Triton XIX, Lot: 245. Estimate $30000.
Sold for $20000. This amount does not include the buyer’s fee.

CARIA, Knidos. Circa 200-150 BC. AR Tetradrachm (30mm, 16.61 g, 12h). Head of Apollo right, wearing laurel wreath / Artemis Hyakinthotrophos standing facing, head left, holding phiale in extended right hand, her left arm resting on the statue of an archaic deity with a sheathed body and wearing a polos; to lower left, forepart of stag standing left, upon which drips liquid from Artemis’ phiale; KИIΔIOИ to right. G. Le Rider, “Un tétradrachme hellénistique de Cnide” in Essays Thompson, pp. 155–7 and pl. 18, 1 = BN inventory FRBNF41778907 (same dies). EF, lightly toned, some fine marks, slight doubling on reverse. Extremely rare, apparently the second known, the other in the BN.

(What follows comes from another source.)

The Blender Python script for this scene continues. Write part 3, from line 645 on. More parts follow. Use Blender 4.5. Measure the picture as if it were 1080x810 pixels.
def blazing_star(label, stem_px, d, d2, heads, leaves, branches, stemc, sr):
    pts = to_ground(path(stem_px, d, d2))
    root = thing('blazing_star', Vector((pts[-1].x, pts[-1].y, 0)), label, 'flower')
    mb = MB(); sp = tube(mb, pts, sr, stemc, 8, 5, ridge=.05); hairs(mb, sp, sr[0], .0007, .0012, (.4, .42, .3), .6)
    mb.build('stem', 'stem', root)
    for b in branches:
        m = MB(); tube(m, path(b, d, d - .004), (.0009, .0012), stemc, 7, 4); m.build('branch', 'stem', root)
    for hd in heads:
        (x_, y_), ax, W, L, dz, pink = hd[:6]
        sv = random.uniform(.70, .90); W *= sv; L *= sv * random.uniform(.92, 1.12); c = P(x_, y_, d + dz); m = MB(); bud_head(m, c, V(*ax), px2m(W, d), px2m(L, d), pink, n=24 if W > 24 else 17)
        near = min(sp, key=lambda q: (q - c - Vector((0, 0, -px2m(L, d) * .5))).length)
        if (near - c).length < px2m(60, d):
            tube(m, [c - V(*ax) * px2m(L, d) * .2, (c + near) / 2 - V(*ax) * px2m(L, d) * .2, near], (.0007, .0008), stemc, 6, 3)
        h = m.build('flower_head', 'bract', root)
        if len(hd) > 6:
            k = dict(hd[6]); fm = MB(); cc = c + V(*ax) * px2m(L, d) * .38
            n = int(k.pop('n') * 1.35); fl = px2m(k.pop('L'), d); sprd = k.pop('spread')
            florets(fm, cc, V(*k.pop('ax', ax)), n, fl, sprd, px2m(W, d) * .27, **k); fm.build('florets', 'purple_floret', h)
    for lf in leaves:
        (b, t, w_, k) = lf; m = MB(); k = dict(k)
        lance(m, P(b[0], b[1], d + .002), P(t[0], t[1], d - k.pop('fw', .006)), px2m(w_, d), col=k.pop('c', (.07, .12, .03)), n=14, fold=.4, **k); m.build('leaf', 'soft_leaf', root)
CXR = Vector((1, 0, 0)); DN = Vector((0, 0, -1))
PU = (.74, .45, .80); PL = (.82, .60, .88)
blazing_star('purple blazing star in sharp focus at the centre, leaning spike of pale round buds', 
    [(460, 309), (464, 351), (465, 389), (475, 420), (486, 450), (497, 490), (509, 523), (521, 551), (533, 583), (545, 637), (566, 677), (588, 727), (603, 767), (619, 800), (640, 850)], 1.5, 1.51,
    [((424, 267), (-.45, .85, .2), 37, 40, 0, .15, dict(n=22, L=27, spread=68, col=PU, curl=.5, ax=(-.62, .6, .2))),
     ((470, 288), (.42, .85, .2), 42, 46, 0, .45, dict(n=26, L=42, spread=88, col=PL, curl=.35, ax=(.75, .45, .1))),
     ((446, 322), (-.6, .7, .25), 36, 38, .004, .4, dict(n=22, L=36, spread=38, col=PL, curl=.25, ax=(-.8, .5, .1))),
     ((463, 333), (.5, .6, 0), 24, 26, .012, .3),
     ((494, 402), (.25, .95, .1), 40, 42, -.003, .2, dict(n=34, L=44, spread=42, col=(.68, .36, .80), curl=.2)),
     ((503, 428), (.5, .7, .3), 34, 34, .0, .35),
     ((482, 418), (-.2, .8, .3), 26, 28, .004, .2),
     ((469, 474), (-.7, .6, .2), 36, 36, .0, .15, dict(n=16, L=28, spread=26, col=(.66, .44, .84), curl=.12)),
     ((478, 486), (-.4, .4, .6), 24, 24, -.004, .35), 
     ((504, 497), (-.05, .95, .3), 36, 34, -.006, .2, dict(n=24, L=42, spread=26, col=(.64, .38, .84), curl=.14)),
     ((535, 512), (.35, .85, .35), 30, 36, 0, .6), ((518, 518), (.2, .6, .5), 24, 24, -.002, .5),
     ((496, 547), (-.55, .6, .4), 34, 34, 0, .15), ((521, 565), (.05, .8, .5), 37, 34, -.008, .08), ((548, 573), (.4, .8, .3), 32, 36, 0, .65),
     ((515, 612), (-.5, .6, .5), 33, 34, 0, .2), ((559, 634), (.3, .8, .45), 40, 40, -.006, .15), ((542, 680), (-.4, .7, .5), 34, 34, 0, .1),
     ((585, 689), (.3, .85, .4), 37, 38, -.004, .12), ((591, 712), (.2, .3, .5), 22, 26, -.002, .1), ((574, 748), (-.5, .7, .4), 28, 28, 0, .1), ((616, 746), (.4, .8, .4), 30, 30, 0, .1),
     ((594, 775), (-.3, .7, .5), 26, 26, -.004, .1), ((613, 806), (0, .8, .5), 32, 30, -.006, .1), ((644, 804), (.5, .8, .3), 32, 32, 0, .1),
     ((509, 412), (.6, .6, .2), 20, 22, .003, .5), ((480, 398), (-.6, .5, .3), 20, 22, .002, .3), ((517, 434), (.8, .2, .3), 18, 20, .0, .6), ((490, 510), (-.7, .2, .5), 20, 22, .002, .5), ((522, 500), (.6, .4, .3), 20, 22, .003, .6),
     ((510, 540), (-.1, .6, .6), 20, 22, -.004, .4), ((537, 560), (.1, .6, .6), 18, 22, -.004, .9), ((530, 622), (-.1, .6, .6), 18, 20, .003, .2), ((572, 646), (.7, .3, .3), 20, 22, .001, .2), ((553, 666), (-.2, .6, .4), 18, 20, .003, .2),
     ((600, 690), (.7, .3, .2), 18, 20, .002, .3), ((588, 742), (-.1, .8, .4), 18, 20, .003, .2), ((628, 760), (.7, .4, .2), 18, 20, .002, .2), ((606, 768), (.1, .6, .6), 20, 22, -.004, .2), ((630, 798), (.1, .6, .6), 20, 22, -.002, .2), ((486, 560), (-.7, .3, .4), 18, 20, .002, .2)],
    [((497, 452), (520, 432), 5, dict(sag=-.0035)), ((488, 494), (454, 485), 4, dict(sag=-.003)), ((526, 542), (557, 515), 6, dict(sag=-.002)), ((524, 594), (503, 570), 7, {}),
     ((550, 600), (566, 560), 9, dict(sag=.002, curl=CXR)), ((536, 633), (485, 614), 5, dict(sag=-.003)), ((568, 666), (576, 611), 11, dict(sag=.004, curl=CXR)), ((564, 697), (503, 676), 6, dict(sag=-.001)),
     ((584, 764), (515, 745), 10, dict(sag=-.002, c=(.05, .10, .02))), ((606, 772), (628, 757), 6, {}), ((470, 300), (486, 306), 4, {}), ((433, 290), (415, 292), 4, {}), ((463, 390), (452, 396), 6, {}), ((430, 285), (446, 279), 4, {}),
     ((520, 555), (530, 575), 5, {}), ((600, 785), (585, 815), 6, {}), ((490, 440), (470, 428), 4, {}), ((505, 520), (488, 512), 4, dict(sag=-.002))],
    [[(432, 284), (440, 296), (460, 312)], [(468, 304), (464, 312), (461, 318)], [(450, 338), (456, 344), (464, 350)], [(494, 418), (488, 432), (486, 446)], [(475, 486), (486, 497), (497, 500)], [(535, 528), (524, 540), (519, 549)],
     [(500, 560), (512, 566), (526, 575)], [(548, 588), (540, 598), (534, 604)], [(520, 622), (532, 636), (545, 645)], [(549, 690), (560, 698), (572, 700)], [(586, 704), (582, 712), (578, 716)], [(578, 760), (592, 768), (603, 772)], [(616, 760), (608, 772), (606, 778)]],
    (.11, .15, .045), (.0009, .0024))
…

The appearance of the head of Apollo on this extremely rare tetradrachm is not unusual, since that god was one of the principal deities of the area. As tutelary of Doris in Asia – a federation of six (later expanded to seven) Doric-founded cities in Karia – his sanctuary at Triopion near Knidos served as the federation’s religious center. The reverse shows Artemis Hyakinthotrophos, whose cult was introduced into Knidos in 201 BC following her epiphany there during the unsuccessful siege of that city by Philip V of Macedon (IG XII.4). The epithet Hyakinthotrophos (lit. nurse of Hyakinthos), used for Apollo, alludes to the myth of Hyakinthos, a Dorian youth and eromenos of Apollo, whom the god killed accidentally. The pre-Hellenic origin of the name Hykanthos, however, when taken in the context of the myth, may signify a Dorian divinity whose function was taken over by Apollo. The use of Hyakinthotrophos for Artemis, however, is unusual, since she appears nowhere in the traditional myth of Hyakinthos, although the goddess does appear briefly in a Spartan version. Given Apollo’s importance to Knidos, the use of the epithet associates her with Apollo Hyakinthotrophos and places her on a par with the god as one of the chief protectors of the city. Imhoof-Blumer’s argument (KM, p. 228, 3) that the archaïzed figure of Artemis on this issue was an allusion to the ancient Palladion of Troy, a view supported by the similar self-conscious archaïzing of the ethnic, suggests an attempt on the part of the Knidians to connect Artemis Hyakinthotrophos and her festival – the Hyakinthotrophia – with similar festivals in the region.